Сделанный вывод решительно опровергается энцикликой Фотия — главным источником, которым располагает наука. Фотий отстранен от патриаршего престола 25 сентября 867 г. — сразу же после убийства Михаила III. К сожалению, его окружное послание не имеет твердой даты, но написано, безусловно, еще до низложения автора. Большинство исследователей датируют этот документ 866 или 867 гг. [66, с. 99; 321, с. 82; 347, с. 229; 446, с. 60; 532, с. 166, 172], но исключительно из-за ошибочно понятой ”осторожности”.

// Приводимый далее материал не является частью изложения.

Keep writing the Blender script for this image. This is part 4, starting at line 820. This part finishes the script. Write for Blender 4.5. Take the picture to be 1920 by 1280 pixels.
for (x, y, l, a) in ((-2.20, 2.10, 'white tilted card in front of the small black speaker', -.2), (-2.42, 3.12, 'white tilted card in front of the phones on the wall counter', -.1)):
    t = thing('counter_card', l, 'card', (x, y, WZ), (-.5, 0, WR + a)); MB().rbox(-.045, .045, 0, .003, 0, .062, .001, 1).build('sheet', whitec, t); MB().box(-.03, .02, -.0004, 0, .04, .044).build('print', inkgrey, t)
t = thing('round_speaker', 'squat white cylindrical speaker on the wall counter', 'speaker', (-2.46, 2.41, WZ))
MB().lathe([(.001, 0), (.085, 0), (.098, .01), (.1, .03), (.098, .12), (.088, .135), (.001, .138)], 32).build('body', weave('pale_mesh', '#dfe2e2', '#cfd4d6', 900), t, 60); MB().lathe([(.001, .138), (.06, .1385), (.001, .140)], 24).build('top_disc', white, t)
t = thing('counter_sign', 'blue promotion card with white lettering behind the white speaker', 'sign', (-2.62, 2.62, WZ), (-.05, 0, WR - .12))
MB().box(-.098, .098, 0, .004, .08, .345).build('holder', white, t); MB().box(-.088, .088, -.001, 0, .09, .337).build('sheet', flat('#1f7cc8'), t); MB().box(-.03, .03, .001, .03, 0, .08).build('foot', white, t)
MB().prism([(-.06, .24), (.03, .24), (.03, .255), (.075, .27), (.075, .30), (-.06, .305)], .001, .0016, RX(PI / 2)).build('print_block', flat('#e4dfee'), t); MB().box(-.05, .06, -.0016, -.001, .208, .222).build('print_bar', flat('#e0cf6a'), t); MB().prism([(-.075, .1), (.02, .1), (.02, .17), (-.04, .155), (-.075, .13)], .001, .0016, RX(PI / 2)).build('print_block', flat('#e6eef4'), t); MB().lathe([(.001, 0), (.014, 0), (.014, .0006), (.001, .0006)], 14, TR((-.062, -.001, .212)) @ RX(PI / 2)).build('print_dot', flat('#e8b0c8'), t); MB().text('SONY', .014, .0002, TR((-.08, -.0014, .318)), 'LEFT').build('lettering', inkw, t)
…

В позднейшей литературной традиции XVI—XVIII вв., представленной М. Кромером, Ц. Баронием, И. Гизелем и др., возникла еще одна версия, по которой крещение Руси и рукоположение митрополита в Киев приходятся на время второго понтификата Фотия, то есть после смерти Игнатия (октябрь 877 г.). Так, в Густинской летописи читаем: ”В то же время, по смерти Игнатiя, паки возведенъ бысть Фотiй на престолъ Василiемъ Македономъ царемъ, и отсель есть вђдити, яко Фотiй тогда бђ, понеже Игнатiи умре в лђто 878… Сего же Михаила посылаша патрiархъ Фотiи в лђто 886, сiе же бысть, якоже мню, при Олгу князю Рускомъ” [205, с. 253]. В Киевском синопсисе содержится аналогичный текст: ”Третiє крестишася Россы лђта отъ Рождества Христова осмъсотъ осьмдесятъ шестаго, в царство Греческаго Царя Василiя Македона, тому же Патрiарху Фотiю еще живу сущу: отъ них же присланъ бысть крещенiя ради Россовъ обладающу Князю Ольгу, Михаилъ Митрополитъ…” [611, с. 73—74]. Вероятно, эта версия в отечественную историографию попала из западных хроник.

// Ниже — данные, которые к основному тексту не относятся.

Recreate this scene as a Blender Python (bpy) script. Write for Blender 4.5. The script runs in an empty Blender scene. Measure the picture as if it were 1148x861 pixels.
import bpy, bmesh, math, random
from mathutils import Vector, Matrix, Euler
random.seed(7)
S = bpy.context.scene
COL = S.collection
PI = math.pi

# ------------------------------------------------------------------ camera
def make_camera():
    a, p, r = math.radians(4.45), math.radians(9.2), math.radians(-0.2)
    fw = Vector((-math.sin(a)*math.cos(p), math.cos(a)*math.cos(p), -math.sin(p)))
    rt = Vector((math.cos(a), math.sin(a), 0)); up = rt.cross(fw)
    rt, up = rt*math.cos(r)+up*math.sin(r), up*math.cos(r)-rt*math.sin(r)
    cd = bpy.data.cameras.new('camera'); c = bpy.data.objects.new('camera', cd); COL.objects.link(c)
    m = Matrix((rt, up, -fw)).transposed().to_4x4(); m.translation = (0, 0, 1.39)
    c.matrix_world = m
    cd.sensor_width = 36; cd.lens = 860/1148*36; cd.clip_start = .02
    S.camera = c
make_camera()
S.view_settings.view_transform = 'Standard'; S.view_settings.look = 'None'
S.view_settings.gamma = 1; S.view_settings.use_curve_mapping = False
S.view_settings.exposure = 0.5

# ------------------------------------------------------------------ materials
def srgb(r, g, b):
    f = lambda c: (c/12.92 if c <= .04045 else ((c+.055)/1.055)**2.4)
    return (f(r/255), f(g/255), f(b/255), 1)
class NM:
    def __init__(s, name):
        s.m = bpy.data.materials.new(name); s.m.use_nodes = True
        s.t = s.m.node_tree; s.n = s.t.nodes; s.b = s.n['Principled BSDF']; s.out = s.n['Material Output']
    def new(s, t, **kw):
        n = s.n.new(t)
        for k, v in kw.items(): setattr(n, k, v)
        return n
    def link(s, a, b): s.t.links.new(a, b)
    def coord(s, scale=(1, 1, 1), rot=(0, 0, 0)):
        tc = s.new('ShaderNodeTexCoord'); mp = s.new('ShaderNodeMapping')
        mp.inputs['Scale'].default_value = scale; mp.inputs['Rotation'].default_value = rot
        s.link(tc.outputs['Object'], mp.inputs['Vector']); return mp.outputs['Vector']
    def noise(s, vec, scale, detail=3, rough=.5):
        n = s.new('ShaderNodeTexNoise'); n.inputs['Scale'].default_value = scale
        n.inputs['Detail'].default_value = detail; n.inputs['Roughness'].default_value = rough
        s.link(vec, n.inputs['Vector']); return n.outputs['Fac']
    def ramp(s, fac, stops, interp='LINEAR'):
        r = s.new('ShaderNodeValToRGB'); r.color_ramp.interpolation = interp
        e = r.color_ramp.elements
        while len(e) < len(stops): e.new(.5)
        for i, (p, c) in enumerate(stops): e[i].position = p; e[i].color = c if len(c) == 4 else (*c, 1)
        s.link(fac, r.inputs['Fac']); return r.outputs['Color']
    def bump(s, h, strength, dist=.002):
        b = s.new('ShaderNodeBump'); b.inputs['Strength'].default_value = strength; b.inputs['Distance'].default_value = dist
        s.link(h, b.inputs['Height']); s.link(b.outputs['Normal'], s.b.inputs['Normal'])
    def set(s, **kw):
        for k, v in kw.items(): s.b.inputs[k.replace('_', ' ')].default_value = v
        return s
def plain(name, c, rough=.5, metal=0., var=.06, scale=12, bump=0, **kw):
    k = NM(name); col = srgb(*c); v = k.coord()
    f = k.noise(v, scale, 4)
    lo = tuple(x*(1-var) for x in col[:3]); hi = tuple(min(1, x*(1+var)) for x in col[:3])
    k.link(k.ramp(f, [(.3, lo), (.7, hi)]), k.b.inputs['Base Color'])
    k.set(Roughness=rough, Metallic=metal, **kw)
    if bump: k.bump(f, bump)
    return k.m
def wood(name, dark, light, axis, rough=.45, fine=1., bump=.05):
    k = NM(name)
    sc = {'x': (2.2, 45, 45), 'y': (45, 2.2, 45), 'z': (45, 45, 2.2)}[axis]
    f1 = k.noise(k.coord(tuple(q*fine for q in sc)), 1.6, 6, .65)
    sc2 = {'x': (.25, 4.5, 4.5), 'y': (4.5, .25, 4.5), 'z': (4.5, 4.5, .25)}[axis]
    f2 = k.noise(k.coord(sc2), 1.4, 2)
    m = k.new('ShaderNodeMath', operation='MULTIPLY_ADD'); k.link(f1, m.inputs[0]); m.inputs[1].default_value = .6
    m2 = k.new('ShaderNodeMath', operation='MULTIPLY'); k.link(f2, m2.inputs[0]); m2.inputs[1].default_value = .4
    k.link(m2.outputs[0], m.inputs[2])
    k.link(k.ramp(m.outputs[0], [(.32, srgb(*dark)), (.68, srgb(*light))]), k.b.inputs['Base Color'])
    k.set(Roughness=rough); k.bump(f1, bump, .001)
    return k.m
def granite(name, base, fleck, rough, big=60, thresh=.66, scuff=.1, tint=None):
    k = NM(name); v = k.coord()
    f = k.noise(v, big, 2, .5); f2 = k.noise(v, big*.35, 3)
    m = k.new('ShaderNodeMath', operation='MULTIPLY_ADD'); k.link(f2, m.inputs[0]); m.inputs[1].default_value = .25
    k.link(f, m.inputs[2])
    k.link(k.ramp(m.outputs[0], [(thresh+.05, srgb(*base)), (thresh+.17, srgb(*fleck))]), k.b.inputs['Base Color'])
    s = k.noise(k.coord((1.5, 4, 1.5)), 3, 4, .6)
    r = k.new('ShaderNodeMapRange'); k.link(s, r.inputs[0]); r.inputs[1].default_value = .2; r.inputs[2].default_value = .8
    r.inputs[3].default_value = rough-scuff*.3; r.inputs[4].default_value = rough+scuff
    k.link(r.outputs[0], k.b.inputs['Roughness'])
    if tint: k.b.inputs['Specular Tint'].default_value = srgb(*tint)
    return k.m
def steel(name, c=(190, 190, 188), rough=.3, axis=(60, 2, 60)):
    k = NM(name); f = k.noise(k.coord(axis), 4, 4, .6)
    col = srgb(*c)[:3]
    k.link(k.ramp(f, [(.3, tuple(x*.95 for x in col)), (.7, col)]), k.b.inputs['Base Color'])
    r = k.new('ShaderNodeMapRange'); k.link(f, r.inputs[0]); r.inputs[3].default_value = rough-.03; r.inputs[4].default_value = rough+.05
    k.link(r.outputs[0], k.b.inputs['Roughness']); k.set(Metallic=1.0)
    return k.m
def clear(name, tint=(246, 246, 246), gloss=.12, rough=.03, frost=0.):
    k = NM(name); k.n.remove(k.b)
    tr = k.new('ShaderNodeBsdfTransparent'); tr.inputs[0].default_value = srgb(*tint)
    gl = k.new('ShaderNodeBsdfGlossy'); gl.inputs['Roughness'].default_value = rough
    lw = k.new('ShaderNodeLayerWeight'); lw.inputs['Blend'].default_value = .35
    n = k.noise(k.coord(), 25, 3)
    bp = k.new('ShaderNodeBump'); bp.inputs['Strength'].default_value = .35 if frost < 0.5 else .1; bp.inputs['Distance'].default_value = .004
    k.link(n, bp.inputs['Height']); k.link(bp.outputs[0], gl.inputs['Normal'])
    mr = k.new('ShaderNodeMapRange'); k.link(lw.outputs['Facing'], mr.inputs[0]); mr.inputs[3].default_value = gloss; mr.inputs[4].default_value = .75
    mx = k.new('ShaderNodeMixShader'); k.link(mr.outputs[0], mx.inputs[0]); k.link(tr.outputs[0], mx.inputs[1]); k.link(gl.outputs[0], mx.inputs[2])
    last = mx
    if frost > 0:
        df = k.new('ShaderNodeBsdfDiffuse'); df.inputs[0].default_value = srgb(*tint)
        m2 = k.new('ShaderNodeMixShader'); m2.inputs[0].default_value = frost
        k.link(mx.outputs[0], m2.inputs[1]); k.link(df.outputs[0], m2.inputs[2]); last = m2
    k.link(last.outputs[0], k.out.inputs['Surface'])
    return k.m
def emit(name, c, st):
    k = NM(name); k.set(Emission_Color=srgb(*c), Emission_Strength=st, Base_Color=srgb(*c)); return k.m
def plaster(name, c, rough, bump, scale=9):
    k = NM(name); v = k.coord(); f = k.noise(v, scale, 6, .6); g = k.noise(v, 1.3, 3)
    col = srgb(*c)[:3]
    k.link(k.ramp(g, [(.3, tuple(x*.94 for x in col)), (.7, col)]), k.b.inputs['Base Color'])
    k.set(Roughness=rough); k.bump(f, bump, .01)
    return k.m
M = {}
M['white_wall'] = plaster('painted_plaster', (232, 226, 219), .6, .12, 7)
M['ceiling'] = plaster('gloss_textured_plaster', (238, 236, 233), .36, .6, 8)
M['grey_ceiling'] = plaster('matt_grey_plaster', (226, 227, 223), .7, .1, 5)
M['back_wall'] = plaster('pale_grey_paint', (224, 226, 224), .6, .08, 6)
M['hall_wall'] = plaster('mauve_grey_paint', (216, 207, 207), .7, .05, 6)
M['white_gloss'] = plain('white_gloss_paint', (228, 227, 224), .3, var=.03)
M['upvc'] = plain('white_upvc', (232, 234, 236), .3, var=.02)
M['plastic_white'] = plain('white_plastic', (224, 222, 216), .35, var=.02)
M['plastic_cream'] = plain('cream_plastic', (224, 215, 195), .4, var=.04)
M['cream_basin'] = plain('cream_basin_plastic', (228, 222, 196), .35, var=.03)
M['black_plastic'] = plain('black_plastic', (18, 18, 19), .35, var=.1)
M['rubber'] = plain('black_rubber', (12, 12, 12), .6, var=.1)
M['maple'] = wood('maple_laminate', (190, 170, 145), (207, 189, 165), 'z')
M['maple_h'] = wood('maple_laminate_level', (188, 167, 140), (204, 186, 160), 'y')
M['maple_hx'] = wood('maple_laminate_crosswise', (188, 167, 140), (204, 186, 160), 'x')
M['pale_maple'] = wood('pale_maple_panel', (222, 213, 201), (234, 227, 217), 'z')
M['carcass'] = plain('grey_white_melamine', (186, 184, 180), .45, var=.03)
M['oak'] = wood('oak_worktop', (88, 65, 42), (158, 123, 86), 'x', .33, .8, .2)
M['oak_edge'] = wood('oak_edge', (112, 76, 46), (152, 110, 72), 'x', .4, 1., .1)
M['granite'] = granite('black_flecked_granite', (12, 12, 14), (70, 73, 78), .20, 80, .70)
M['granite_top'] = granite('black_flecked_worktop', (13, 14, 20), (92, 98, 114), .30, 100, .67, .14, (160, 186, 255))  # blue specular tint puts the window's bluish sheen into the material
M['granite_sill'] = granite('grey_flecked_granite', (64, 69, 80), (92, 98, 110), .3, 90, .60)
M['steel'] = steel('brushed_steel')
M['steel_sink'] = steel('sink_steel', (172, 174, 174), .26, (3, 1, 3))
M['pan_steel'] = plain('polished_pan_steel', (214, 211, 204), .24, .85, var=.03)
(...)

Приведенный вариант не выдерживает критики. Соглашение императора Василия I Македонина заключено не с Олегом, а с Аскольдом (что надежно засвидетельствовано Никоновской летописью), следовательно, не в 886 г., а не позднее 882 г. Дата договора (874) также не вызывает сомнений [96, с. 276—280; 532, с. 168] и предваряет возвращение Фотия на патриаршество. К тому же Константин Багрянородный утверждает, что архиерей, посланный на Русь, был рукоположен Игнатием, а не Фотием. Таким образом, устраняя одни противоречия, данная версия порождает новые, еще более сложные.

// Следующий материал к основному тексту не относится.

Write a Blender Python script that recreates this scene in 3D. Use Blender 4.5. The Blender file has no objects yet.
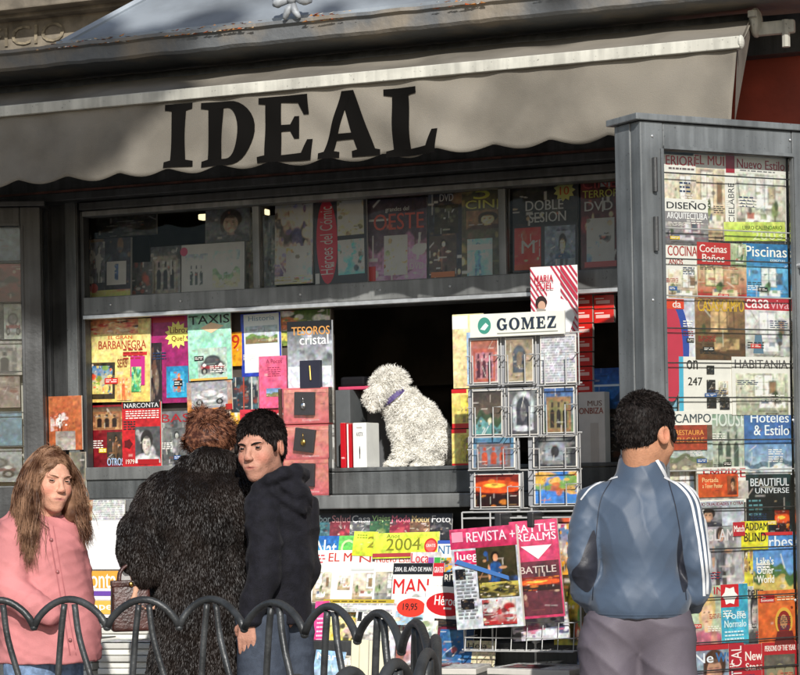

Расхождение источников активно дебатировалось в новейшей литературе. Часть историков (меньшая) отдавала предпочтение версии Константина. Их позиция представляется безнадежной. Оспаривать свидетельство Фотия невозможно, так как предвидеть событие за десятилетие до того, как оно произошло, патриарх, безусловно, не мог. Остается одно из двух: или отбросить сообщение Порфирогенета как недостоверное, или сделать попытку объяснить его по-иному. Некоторые исследователи считали, что оба источника доброкачественные, но в них речь идет о разных событиях. Н. М. Карамзин писал, что данные византийских источников могут быть принципиально согласованы: церковных наставников на Русь могли посылать и Фотий, и Игнатий [267, с. 138—139]. Верную позицию, по нашему мнению, занял Б. М. Мелиоранский, писавший, что ”продолжатель Феофана (то есть Константин Багрянородный) имел в виду смену Фотием епископа, посланного новым иерархом, назначенным патриархом Игнатием после 867 г. Фотий обладал способностью привлекать симпатии и сердца. Подавляющее большинство его сторонников сохранили верность и после 867 г. и были отстранены от дел новым патриархом. Среди них мог оказаться и архиепископ Руси, вместо которого был поставлен один из игнатианцев” [403, с. 509].
Такое предположение вполне правдоподобно, хотя возможно и другое, еще более простое: архиерей, рукоположенный Фотием, мог умереть или по каким-то причинам вернуться в империю. Освобожденная вакансия требовала замещения независимо от соображений высокой политики.
Следовательно, у нас нет никаких оснований сомневаться в свидетельстве Константина Багрянородного. Он писал в середине Х в., когда память об Аскольдовом крещении уже начала стираться в сознании современников. Внук Василия I, естественно, старался приукрасить деятельность своего деда, всячески подчеркивая его достижения и заслуги. Поэтому неудивительно, что рассказ о назначении на Русь нового иерарха перешел границу исторической достоверности и под пером порфирородного хрониста административный по сути акт превратился в неизмеримо более важный и масштабный акт крещения Руси.
Подчеркнем: совсем не обязательно усматривать в этом сознательную фальсификацию. Константин пользовался различными источниками, где содержалось много противоречий — или настоящих, или надуманных. Из них необходимо было найти выход. И нет ничего удивительного, что из возможных альтернатив Константин выбирал наиболее выгодные для своего деда.